For her 18th birthday, her mum sent her three gold painted shells. Later, the daughter discovers that her mother has in fact been back to England several times – but to visit the cult’s headquarters in Somerset, not her. So you can forgive the provocative crudeness of the play’s title: its very bluntness serves as its own signpost to a clumsy teenage landscape of broiling resentment and hurt.
Warden is the much liked Head of Press at the Royal Court, and whatever the actual circumstances of this commission, her debut has to combat suspicions that her position was a useful tool in getting it staged. The loosely autobiographical monologue, which quivers with strident comic energy, almost but perhaps not fully banishes these suspicions.
It helps tremendously that it’s performed by that eminently watchable rising star Patsy Ferran who, in Vicky Featherstone’s light-footed production, mixes a febrile conspiratorial air with a powerful sense of the defiant carapace worn by the daughter to mask her pain.
She captures too the narrators’s rebellious streak, sardonic humour and quirky eccentricities – on her bedroom wall, there is a poster not of River Phoenix but David Jason from Only Fools and Horses.
Yet in many respects the narrator is a typical teenage girl who goes off the rails in very typical ways. In Canada, she gets into gangsta rap, drugs and underage sex. Her emotional vocabulary is similarly generic. She feels “angry” and “upset”. Her mum’s obsession with healing is “a joke”. After a while, Ferran’s performance starts to reflect the limitations of her material.

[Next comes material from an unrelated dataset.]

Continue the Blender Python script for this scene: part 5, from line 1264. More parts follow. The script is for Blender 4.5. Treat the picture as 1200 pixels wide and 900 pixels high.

There’s a sense of wings being clipped.
Warden’s monologue is beautifully marinated in Eighties pop-culture references but it also feels undercooked. She might have claimed the right to tell her story on her own terms, but as a piece of drama, you yearn to hear the mother’s side. You feel there is a whole other play beneath the surface waiting to be explored. That, in its way, is a compliment.